• _Source excerpt_:
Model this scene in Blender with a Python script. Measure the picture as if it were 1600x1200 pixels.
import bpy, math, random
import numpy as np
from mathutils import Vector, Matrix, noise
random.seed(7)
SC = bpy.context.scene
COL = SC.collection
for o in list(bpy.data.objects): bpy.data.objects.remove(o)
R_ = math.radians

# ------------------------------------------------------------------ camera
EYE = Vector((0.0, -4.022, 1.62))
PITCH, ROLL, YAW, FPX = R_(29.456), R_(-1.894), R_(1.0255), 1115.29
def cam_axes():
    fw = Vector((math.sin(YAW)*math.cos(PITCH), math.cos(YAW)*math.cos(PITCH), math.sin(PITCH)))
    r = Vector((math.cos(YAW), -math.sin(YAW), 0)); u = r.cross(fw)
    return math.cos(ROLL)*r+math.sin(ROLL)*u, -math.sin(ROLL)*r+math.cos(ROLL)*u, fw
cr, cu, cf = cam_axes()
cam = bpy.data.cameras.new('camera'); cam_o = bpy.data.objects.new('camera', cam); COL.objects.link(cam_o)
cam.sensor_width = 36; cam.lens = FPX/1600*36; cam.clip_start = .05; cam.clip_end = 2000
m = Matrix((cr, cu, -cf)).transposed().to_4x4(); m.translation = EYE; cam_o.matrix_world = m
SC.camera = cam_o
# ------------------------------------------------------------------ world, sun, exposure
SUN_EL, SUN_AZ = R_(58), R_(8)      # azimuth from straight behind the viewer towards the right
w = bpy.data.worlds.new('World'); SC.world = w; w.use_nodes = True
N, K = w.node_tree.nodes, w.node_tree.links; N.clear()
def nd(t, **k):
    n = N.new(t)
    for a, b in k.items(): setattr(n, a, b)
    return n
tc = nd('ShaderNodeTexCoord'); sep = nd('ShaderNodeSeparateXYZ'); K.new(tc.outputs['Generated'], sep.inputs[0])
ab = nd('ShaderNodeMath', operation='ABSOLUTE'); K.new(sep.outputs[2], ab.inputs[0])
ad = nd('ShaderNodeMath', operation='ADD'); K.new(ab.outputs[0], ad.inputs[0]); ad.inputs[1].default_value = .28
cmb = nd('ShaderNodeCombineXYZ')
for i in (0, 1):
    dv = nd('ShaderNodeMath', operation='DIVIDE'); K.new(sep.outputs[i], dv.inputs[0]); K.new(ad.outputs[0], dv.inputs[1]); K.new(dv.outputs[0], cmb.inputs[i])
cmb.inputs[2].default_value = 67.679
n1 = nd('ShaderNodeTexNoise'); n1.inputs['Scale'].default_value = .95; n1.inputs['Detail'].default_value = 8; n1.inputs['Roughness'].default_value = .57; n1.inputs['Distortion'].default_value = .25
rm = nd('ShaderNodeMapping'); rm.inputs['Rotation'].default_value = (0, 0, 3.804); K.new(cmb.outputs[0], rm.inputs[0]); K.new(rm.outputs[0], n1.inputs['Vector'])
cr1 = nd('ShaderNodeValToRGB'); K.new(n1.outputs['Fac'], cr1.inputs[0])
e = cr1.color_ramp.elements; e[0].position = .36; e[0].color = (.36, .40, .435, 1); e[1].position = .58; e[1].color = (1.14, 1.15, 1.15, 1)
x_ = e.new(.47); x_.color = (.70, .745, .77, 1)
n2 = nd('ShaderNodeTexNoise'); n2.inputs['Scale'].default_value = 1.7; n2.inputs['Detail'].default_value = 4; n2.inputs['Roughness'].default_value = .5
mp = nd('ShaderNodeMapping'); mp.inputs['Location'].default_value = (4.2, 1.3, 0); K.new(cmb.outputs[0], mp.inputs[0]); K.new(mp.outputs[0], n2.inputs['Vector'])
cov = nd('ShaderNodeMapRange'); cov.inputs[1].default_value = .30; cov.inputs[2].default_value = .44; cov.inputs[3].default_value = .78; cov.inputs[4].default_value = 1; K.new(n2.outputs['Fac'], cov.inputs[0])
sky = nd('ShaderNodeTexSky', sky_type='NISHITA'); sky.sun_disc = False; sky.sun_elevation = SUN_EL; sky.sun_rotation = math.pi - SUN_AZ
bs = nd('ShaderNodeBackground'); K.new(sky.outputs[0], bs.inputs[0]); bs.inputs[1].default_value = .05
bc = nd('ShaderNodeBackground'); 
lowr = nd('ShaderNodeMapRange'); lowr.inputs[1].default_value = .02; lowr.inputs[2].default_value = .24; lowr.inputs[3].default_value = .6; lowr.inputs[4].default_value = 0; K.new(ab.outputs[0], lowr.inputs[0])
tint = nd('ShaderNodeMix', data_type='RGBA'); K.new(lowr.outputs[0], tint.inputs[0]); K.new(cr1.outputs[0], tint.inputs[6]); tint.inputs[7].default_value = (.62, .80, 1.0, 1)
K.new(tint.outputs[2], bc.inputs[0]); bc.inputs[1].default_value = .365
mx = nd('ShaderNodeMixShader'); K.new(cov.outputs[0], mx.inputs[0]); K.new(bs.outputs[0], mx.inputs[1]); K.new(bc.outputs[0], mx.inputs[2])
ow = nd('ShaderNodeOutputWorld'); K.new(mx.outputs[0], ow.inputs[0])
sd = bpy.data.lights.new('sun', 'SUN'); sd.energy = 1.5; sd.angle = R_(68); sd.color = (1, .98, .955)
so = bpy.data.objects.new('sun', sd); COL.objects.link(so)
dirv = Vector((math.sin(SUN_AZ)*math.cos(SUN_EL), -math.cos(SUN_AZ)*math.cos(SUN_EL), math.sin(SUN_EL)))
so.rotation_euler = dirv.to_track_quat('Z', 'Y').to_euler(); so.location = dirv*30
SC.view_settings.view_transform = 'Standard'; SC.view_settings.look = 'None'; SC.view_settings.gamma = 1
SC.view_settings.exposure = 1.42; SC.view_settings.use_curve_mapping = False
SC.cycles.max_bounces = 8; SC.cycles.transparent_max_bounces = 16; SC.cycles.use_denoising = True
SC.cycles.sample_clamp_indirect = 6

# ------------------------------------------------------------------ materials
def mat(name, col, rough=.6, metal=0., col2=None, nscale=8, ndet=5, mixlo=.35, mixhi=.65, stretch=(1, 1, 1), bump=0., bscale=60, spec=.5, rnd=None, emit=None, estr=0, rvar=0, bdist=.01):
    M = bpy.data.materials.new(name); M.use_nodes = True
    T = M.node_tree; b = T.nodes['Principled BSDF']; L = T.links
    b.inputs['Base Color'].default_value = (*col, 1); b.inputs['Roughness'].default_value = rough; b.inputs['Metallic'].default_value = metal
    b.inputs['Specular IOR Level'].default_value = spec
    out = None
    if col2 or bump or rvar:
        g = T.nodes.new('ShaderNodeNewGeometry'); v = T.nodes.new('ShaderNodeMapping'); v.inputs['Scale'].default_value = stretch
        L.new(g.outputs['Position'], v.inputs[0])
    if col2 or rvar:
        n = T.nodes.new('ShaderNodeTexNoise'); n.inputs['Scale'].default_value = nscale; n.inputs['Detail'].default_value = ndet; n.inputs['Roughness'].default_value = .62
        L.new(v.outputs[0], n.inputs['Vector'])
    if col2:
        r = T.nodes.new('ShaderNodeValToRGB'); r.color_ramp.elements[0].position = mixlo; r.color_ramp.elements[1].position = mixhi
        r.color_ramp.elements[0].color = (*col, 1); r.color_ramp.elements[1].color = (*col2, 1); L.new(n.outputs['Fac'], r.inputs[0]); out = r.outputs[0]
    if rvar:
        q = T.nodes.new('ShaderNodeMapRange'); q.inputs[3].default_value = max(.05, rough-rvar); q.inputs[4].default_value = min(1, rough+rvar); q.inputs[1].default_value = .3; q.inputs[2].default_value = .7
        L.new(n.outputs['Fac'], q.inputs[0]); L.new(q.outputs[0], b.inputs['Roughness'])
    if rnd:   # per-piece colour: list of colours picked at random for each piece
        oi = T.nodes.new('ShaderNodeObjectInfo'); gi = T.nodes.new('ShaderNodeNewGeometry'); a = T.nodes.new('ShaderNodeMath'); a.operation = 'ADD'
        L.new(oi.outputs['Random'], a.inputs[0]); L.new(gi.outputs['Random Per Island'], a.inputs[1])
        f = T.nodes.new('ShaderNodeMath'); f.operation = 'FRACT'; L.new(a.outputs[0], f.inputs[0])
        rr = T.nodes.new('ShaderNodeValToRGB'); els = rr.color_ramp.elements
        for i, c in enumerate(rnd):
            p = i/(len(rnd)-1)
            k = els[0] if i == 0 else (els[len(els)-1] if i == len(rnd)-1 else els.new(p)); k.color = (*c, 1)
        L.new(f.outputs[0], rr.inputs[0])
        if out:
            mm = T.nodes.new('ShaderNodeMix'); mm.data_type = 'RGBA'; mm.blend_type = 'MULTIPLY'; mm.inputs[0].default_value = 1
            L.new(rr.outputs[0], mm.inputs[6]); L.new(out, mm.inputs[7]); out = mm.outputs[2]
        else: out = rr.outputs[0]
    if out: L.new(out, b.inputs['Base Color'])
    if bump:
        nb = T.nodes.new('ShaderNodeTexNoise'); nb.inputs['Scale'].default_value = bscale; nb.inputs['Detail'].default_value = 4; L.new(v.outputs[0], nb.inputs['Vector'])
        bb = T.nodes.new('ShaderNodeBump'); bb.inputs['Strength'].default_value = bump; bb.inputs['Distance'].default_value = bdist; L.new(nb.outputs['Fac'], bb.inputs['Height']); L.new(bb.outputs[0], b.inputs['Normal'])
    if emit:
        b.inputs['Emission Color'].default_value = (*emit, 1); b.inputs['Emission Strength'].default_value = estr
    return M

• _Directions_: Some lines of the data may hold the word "scene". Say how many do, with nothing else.

• _Result of this task_: 2